Israel’s Oct. 26 attack exposed the vulnerability of Iran’s air defenses, and the Israeli military now claims to be able to fly freely in Iranian airspace.
In a sign that Iran might temper its response, Iranian Supreme Leader Ayatollah Ali Khamenei has refrained from promising harsh retaliation, as he has done after other attacks in the past.
Escalatory strikes from either side would put further demands on Israel’s military as it fights a multifront conflict against Iran’s Middle East allies and would risk a far more damaging war.
Israel invaded the Gaza Strip last year after the Hamas-led Oct. 7 attacks and destroyed much of the Palestinian group’s military, but it is still fighting pockets of resistance there amid long-moribund cease-fire talks.
In recent weeks, Israel has intensified an air and ground operation against Hezbollah in Lebanon that has killed much of the militia’s leadership and degraded its ability to attack. The Israeli military and other security forces are beginning to push for a diplomatic solution to that conflict, but any deal will be complicated given Israel’s security demands and Hezbollah’s still-powerful position in Lebanon.
In April, Tehran launched more than 300 missiles and drones at Israel in response to an attack that killed several Iranian military officials gathered at a diplomatic building in Damascus. Israel’s response was a limited, targeted strike, which ended the back-and-forth. But Israel then provoked Iran again by killing Hamas political leader Ismail Haniyeh in a military guesthouse in Tehran and Hezbollah leader Hassan Nasrallah with an airstrike in Beirut.
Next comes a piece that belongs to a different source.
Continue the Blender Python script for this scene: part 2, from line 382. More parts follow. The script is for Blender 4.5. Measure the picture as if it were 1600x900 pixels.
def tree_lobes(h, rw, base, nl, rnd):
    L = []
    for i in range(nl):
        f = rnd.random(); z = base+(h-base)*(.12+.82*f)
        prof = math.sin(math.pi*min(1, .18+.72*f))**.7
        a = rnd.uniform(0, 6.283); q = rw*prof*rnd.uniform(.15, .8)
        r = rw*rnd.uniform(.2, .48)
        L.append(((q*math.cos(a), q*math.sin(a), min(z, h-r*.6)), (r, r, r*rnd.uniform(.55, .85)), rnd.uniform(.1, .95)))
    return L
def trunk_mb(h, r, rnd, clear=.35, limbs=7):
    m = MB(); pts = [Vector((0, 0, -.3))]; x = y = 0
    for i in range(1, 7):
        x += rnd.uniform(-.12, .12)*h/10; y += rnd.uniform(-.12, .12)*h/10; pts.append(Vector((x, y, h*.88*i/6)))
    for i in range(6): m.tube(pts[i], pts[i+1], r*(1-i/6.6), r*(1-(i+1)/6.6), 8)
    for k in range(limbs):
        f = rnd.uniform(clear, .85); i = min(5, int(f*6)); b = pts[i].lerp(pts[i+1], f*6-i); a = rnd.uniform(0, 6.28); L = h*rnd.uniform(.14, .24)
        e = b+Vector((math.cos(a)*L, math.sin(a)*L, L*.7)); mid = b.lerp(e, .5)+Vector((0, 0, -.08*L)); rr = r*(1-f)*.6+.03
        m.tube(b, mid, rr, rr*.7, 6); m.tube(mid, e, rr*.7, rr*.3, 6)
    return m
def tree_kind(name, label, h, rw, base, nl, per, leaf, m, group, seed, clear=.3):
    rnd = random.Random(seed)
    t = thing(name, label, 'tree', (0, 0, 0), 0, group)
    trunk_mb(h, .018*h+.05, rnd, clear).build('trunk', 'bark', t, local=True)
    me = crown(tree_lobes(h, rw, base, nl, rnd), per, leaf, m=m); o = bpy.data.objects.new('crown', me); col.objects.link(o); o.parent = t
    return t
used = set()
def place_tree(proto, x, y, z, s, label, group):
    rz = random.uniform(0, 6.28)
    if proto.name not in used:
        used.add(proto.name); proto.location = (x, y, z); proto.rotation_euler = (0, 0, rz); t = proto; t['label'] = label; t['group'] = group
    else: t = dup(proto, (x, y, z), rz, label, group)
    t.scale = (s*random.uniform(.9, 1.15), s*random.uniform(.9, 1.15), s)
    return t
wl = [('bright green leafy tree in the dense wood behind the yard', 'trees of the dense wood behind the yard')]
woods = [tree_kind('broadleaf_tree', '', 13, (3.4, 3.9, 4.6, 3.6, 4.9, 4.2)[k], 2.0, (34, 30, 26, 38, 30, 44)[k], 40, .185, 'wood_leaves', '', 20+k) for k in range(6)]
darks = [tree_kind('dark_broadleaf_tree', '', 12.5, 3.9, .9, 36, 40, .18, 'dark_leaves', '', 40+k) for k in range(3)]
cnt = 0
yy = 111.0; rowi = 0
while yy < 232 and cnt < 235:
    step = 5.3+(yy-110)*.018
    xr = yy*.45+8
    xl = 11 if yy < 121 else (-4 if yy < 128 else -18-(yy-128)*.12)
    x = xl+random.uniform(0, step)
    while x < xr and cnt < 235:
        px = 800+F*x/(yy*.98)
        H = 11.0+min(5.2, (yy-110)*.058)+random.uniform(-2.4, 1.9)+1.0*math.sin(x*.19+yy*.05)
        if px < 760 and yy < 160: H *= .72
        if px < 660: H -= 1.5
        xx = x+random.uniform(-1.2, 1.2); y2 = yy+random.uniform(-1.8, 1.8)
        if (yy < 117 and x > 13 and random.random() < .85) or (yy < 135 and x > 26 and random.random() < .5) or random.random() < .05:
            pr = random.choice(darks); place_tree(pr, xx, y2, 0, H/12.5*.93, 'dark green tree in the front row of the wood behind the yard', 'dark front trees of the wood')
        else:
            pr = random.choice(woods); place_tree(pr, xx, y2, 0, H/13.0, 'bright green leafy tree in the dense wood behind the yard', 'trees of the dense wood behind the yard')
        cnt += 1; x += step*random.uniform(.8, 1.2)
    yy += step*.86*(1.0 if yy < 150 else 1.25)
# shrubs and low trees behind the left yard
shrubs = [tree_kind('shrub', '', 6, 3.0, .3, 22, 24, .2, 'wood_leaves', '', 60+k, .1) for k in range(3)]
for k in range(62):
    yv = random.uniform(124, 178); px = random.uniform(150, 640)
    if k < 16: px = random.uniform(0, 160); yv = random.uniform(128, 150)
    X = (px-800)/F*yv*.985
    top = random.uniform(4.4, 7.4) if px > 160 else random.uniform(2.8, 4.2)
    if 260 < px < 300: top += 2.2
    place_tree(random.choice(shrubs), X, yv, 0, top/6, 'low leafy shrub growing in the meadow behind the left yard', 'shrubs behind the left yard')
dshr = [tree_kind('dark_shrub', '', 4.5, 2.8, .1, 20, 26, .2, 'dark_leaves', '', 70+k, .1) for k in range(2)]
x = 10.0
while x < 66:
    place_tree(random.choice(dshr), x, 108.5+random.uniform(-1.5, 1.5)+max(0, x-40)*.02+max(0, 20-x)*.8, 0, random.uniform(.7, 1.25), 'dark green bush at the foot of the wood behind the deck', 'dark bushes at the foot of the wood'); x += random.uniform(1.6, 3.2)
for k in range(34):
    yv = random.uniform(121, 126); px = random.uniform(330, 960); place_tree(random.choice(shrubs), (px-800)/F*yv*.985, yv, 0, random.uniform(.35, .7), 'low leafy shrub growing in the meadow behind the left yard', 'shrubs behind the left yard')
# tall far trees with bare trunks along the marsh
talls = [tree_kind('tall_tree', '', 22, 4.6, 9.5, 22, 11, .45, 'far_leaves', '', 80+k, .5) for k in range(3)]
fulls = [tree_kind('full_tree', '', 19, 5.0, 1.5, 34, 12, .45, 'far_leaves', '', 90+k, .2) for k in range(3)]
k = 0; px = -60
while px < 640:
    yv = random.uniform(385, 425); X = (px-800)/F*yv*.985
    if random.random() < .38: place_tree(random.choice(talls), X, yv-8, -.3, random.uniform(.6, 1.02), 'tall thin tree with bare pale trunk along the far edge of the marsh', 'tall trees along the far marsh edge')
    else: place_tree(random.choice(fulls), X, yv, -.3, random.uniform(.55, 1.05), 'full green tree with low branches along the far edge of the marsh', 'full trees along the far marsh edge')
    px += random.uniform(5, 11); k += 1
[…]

On Oct. 26, dozens of Israeli warplanes struck Iranian military assets in three provinces and knocked out three Russian-supplied S-300 air-defense systems, according to U.S. and Israeli officials. The assault impaired Iran’s ability to defend against a future attack.
Iran could retaliate and still calibrate its response by using one of its allies in the Middle East. Alongside attacks from Hamas and Hezbollah, Israel also has been targeted by drones and missiles from Yemen’s Houthis and by militias in Iraq over the past year.
These militant groups are part of Iran’s so-called axis of resistance against Israel. Before Hamas sparked the war in Gaza, they helped Iran fight a shadow war with Israel. Iran’s attack on Israeli territory in April brought the two sides into direct confrontation for the first time. But Iran has told Arab nations that it doesn’t want a wider war and might now respond to Israel’s attack through one of its proxies.
An attack through a proxy “protects Iran from a direct Israeli strike,” said Sanam Vakil, director of the Middle East and North Africa program at Chatham House, a think tank in London. It also sends a message “that despite Israeli efforts, that the Axis lives on,” she said.
Iranian officials also gave fresh warnings that the country might review its two-decade-old official stance that it won’t develop nuclear weapons or other weapons of mass destruction. Such warnings from senior officials have become increasingly public in recent months.
Kamal Kharrazi, a top Khamenei adviser, on Friday claimed Tehran has the technical capabilities to build the bomb and that the nuclear stance could change if Iran faced an “existential threat.”
The U.S. has vowed to stop Iran from making a nuclear weapon.
Israel in recent months has shown its military and intelligence edge against Iran and its allies in the Middle East. Iran might now be calculating that Israel will soon turn its attention more forcefully to Tehran, and that it is best served launching an attack as a deterrent, Hage Ali said.
Israel largely blunted Iran’s attack last month, as most of the missiles fired were intercepted or failed to do much damage. But a number did get through Israel’s defenses, indicating that Iran could cause significant damage, particularly if it paired an attack of its own with action by its proxies.
Israel wanted to send a message with its attacks that it sought to close out the cycle of direct skirmishes with Iran, said Avner Golov, a former senior director at Israel’s National Security Council who is now with MIND Israel, a national security advisory group.
But the attack had a more subtle message, too, he said. “If you are planning to retaliate, if you are planning to create attrition warfare, then we will not tolerate and we will escalate,” he added.